Let me turn finally to a totally new level of international structure: for the first time, there are now universal issues that cannot be dealt with on a regional basis and to which the balance of power is no answer. Allow me to begin with one that my personal fate has obliged me to deal with, namely the issue of nuclear proliferation. If I were to define what issue concerned me most when I was in government, it was the issue of what I would do if the President ever said he had no other recourse except nuclear weapons. The reason it preoccupied me is because, in the nature of the job, I knew better than most people what the consequences would be. On one level, I thought nobody has a moral right to make a decision involving the death of tens of millions. But on another level, I knew that if this is proclaimed as our attitude, we will turn the world over to the people who have no hesitation to commit genocide. I never had to resolve that issue because there was only one other nuclear country, the Soviet Union, which, however much it was a rival, calculated the costs of nuclear war in a comparable way. Now, if you have fifteen nuclear countries, and every leader has to make his or her own calculations, and if these countries do not have the intelligence systems and the technological ability to protect their weapons, then we will live in a world in which some catastrophe becomes nearly inevitable. It is an accident of history that Iran has become the test case, after which it is impossible to conceive that nuclear proliferation can be stopped.
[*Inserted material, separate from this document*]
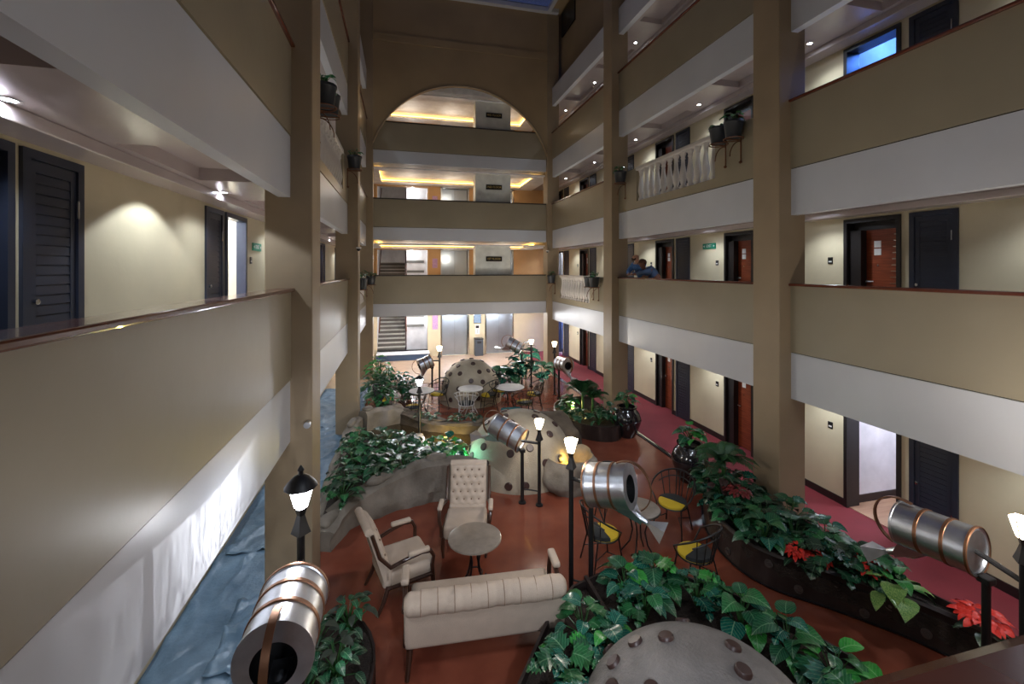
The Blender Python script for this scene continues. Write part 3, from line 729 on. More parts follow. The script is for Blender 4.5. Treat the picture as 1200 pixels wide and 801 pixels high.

This issue is graver than the situation in Iraq. Its solution has one aspect that the West can undertake by itself. Two leading Republicans and two leading Democrats who have held high office in the United States – George Shultz, myself, Senator Sam Nunn and former Democratic Secretary of Defense William Perry – co-authored an article a few months ago, in which we said that the nuclear countries need to make visible sacrifices in their nuclear weapons if they want to ask other countries to give up nuclear weapons. But I would say this is an overriding issue.
Looking at the energy world, when demand rises faster than supply, it is inevitable that conflicts must develop if it is attempted to be dealt with on a non-general basis. And on environment, countries like China and India are, in a way, right if they point out that we had a head start in which the world was polluted and now we are trying to stop them, but, on the other hand, it does not change the fundamental issue.
The German philosopher, Emmanuel Kant, wrote an essay in the eighteenth century, in which he said someday there will be universal peace. The only issue is whether it will come about by human insight or by catastrophes of such a magnitude that we have no choice. He was right then, and he is right today, although some of us may add that it may take some divine guidance and not just insight to solve the problem.